As a child, if something bothered me I would draw it on a piece of paper and then erase it or tear it up. I didn’t need to show anyone, I just needed to get it out. This became my rumination.
I hoped that if I slept and woke up, all would be reset to normal. I implored my mind a long time ago, but bad memories stayed. Sometimes they would recede, but they always returned, like waves that come and go. It is difficult to forget things when I try hard. Eventually I realized that I needed to absorb them and live with them somehow.

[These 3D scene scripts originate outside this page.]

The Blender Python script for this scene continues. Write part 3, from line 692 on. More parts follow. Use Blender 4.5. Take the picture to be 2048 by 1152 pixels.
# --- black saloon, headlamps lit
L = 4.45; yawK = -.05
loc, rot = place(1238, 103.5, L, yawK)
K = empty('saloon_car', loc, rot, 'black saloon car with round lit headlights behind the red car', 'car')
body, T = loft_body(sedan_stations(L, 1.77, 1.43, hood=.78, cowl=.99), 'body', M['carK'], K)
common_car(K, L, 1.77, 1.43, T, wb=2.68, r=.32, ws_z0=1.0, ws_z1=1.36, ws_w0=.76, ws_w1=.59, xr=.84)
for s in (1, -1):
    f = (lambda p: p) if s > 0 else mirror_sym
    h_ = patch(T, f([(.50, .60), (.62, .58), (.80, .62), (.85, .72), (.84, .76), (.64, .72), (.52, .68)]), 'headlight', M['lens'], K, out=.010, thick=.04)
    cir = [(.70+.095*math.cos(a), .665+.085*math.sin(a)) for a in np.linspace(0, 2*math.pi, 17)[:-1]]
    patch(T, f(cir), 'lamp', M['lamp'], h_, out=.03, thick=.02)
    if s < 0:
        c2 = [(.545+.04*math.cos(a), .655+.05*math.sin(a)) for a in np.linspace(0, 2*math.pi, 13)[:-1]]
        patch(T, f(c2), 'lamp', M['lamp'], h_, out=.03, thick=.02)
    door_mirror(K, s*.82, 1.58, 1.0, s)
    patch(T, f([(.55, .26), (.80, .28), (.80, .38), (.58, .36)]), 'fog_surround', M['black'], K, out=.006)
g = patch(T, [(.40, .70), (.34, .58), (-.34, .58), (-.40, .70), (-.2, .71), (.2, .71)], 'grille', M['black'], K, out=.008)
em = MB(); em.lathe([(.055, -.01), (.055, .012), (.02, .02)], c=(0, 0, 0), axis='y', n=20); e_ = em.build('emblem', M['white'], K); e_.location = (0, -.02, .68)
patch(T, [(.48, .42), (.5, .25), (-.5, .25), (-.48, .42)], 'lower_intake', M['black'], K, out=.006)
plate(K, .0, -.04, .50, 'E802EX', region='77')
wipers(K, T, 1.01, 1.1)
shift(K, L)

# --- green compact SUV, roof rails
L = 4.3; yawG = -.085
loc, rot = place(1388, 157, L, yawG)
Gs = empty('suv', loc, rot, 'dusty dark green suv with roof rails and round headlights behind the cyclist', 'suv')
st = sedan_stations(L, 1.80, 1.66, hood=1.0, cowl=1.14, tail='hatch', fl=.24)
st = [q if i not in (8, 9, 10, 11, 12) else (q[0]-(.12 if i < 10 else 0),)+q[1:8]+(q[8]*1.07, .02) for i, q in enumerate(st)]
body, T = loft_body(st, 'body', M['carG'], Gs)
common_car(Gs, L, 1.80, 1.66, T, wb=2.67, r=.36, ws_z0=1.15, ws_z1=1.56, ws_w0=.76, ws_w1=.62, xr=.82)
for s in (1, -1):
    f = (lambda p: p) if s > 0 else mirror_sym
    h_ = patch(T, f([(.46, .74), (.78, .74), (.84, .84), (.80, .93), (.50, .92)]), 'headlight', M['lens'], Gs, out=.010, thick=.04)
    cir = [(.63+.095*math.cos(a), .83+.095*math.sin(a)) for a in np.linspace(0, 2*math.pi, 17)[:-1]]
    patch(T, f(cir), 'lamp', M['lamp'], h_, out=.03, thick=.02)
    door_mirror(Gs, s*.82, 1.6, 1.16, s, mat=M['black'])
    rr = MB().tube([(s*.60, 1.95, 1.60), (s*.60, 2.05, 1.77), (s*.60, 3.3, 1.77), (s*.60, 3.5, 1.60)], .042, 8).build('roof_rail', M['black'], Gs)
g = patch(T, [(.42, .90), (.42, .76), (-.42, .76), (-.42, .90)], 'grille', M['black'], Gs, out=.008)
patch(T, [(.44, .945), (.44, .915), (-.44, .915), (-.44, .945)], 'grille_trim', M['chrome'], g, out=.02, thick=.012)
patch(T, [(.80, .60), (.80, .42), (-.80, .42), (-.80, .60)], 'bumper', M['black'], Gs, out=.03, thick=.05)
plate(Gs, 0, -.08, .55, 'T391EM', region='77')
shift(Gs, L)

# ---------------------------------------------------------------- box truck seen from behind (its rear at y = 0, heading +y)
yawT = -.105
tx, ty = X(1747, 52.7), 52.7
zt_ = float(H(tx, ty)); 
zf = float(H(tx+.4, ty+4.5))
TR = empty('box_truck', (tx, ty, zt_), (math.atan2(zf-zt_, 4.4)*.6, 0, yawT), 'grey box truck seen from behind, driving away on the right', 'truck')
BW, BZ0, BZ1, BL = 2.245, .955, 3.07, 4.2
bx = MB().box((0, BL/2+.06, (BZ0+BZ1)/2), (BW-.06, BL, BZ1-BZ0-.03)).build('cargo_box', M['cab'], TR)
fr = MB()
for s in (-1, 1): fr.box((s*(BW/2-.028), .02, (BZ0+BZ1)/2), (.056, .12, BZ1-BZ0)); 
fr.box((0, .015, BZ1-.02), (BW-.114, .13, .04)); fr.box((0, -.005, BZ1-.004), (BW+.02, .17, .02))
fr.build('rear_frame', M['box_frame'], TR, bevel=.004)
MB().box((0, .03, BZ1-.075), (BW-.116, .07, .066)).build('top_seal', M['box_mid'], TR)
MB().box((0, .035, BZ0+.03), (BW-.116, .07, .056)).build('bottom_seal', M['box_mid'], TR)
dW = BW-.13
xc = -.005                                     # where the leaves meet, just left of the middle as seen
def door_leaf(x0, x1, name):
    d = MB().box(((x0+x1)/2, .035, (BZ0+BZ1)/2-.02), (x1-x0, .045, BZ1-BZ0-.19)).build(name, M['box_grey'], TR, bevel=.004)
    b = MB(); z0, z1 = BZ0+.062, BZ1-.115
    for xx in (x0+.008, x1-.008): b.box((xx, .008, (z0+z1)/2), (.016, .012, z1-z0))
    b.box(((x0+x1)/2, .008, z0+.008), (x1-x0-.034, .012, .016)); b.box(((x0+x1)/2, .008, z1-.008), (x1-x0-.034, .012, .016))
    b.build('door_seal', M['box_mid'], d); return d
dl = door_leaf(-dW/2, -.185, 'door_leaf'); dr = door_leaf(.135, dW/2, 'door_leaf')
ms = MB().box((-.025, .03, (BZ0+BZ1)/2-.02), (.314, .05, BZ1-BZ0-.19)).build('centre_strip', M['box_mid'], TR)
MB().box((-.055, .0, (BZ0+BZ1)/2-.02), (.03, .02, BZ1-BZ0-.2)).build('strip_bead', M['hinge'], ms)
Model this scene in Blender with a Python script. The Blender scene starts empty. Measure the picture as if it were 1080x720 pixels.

I have been photographing chalkboards recently. It is enthralling - this erasable object that has had many people’s thoughts and ideas layered upon it. I, too, write what comes to my mind on chalkboards and then erase them, following the process of my childhood ruminations. Sometimes, when you come across a chalkboard, you can make out some words or letters which spark your imagination. This has a parallel to how people’s personal memories affect the way they look at landscape photos.
Last winter, I traveled to the place where my father grew up. I had many chances to photograph there, however I wasn’t ready for a long time as the area carried many poignant memories. This time, gazing at the familiar view that is always in my memory, I found I was ready for it. That scenery that had remained unchanged all this time allowed me to realize the sad and sweet memories I associated with it are things of the past. By photographing these sceneries and seeing them as objects, I realized that it had become another rumination for me.
Chalkboards and landscapes are related to each other though it may not be explicit. The rumination process behind them both is what connects these images; the idea of how things carry history with them, and how our perceptions are affected. These images are the records of this process.